Günümüzde Sarı Uygurların büyük bir çoğunluğu Çin’in kuzeybatısındaki Kansu eyaletine bağlı Sunan Sarı Uygur Özerk İlçesinde yaşamaktadır. Çin’de bulunan 55 azınlık içerisinde Türk kökenli azınlık konumundadırlar (Qarluq 2006). Çin’de bulunan Sarı Uygurların toplam nüfusu, 1990 Genel Nüfus sayımlarına göre 12.297 kişidir. Bu nüfus sayımındaki nüfus sıralamasında Çin’deki 55 azınlık içerisinde 47. sırayı almışlardır (Qarluq 2006).
Sarı Uygur kendilerini “Yuğur, Yoğur” olarak adlandırırlar. Günümüzde üç dil konuşmaktadırlar (Qarluq 2006). Birincisi geçmişte ve günümüzde Sarı Uygur Türkçesi olarak adlandırılan Batı Sarı Uygur Türkçesi, ikincisi doğudakilerin kullandığı Doğu Sarı Uygur Türkçesi, üçüncüsü ise Huangnıpu köyünde yaşayanların kullandığı Çincedir. Doğu Sarı Uygurcası 13-14. yüzyıllardaki Moğolcanın özelliklerini korumuştur. Batı Sarı Uygurca, diğer Türk lehçelerine göre karışıktır. İslam öncesi Türkçeye yakındır (Qarluq 2006). Batı Sarı Uygurcasında Çince, Moğolca ve Tibetçeden alınan çok sayıda kelime vardır. Arap-Fars dillerinden alınmış kelime sayısı ise azdır.

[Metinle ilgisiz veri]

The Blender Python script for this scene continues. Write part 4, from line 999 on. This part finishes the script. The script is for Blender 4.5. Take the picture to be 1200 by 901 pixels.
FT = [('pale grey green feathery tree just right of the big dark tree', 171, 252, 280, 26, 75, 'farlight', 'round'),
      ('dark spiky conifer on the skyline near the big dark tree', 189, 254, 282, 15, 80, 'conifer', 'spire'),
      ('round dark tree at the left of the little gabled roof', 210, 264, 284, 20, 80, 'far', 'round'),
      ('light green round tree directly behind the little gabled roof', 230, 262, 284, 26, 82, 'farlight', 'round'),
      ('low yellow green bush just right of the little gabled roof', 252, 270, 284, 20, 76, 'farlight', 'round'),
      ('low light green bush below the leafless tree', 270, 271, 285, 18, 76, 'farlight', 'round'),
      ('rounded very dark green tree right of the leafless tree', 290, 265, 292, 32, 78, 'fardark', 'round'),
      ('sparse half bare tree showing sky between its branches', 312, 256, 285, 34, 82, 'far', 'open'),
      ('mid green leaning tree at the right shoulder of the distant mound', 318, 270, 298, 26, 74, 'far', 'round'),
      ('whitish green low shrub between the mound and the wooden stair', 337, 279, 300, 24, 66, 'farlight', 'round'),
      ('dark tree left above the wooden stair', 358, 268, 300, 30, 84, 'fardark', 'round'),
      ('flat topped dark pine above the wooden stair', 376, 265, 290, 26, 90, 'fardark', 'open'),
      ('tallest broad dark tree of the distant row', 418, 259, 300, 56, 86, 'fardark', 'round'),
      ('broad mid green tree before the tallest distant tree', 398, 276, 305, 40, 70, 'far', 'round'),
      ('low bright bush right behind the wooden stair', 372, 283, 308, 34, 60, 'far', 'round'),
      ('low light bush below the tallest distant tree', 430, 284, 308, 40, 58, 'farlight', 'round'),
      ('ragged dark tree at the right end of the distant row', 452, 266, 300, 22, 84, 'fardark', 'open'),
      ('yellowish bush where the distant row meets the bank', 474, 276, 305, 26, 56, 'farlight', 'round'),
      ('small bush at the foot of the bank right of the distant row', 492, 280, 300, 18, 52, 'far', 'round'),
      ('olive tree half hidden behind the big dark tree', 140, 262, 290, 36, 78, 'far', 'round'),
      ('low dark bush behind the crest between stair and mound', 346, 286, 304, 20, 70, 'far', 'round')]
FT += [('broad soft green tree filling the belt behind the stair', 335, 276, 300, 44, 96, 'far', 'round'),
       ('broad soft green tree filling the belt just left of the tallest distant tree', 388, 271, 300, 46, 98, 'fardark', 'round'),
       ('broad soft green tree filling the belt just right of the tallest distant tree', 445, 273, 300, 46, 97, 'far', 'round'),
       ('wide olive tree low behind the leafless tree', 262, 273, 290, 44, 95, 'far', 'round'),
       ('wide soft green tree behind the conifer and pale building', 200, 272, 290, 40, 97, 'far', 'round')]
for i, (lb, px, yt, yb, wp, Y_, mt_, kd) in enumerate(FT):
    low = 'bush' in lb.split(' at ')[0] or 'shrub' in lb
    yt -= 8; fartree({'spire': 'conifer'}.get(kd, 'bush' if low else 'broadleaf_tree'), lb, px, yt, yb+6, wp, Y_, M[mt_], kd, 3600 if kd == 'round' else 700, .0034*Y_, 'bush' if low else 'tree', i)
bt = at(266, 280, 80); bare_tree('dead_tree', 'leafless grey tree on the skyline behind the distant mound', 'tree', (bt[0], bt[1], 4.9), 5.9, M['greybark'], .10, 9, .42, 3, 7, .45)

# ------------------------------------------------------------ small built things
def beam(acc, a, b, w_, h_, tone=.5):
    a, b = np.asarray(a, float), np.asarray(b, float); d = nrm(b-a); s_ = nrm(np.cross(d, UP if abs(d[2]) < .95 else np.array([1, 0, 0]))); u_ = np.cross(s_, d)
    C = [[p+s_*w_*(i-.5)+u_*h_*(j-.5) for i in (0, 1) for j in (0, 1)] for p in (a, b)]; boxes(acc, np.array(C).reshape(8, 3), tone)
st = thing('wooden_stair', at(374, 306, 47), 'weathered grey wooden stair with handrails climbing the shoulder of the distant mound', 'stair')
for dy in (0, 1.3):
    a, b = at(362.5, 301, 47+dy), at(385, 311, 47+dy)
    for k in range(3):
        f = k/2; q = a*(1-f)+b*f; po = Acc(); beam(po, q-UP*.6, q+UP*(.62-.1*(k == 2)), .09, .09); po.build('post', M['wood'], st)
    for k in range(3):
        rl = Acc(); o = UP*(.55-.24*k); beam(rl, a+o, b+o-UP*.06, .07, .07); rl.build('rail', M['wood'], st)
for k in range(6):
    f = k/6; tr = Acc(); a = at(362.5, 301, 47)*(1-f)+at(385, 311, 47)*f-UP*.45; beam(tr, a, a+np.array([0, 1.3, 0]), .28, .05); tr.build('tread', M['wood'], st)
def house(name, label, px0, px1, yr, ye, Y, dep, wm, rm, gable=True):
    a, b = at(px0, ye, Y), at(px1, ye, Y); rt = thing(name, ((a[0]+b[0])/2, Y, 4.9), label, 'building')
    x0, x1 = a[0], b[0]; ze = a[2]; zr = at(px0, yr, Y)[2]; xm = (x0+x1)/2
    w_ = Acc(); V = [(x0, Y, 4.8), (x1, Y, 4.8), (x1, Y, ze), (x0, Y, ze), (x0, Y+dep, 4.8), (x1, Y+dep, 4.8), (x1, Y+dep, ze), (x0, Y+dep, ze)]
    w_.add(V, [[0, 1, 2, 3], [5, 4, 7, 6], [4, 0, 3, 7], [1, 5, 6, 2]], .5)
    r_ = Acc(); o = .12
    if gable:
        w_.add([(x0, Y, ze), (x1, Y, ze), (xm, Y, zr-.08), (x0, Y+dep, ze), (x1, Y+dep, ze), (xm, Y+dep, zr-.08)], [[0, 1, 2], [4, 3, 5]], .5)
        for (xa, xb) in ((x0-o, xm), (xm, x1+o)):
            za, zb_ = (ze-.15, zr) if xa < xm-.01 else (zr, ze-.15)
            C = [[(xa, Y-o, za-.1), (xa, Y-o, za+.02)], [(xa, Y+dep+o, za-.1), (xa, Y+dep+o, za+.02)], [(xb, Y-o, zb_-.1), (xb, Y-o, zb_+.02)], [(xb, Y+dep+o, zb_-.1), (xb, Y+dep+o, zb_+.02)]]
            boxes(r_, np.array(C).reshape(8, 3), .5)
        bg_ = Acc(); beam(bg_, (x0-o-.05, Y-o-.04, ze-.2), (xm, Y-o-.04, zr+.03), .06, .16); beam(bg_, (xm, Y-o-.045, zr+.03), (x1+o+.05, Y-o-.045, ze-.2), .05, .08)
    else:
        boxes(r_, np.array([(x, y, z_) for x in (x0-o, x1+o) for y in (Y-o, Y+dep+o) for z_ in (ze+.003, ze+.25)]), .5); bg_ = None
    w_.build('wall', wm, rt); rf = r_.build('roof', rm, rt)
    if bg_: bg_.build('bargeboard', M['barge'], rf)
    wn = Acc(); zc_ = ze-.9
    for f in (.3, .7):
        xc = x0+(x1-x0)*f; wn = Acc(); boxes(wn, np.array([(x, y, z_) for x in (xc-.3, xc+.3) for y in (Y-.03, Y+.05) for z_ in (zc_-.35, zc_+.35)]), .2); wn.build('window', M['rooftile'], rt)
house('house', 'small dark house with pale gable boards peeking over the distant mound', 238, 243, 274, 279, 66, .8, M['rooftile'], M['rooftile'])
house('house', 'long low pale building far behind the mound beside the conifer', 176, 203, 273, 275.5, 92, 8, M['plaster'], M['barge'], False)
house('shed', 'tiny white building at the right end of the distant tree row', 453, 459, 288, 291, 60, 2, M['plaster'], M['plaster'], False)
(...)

Sarı Uygurlar yaşadıkları coğrafya gereği Türk kültür çevresinden uzaktırlar. Bulundukları bölgede Çin- Tibet kültürü daha yaygındır. Bu sebepten dolayı Çince ve Tibetçenin etkisine özellikle nüfus yoğunluğundan dolayı Çincenin yoğun etkisi altına girmiştir. Bunun sonucunda Sarı Uygur Türkçesinin ses, sözlük ve cümle yapılarında değişiklikler meydana gelmiştir. Çinliler ve Tibetliler ile birlikte yaşamalarının sonucunda dillerine çok fazla sayıda yabancı kökenli sözcük girmiştir. Zaman içerisinde Sarı Uygurların yaşadığı bölgede ortak iletişim dili olarak Çince hakim olmuştur.
Sarı Uygurların günümüzde kendi millî yazılarının olmamasından dolayı dillerini sadece evlerinde kullanmakta ve öğrenmektedirler. İletişimlerinde Çin yazısını kullanırlar. Böylece dilin kullanım alanı gittikçe daralmaktadır. Sarı Uygurların yerleşim yerlerinde artan bir Çin nüfusu vardır. Bunun sonucunda ise hemen her alanda Çince konuşulmaktadır. Çince konuşmayan kişiler aşağılanmakta ve hor görülmektedir. Toplumda yer ve iş edinmenin tek yolu, Çince ve Çin kültürüne hâkim olmaktır. Çinceye hâkim olanlara kültürlü olarak bakıldığı için gençler arasında Çince ve Çin kültürü hızlı olarak yayılmıştır. Sarı Uygur gençleri kendi aralarında bile Çince konuşmaktadır. Çok az sayıda genç kendi dillerini konuşabilmektedir. Ama Çincenin etkisi yüzünden telaffuzları bozuktur. Sarı Uygurlar, Tibetliler ve Çinliler aynı bölgede yaşadıkları için karışık evlilikler olmaktadır. Karışık evliliklerde ortak dil her zaman Çince olmuştur (Qarluq 2006).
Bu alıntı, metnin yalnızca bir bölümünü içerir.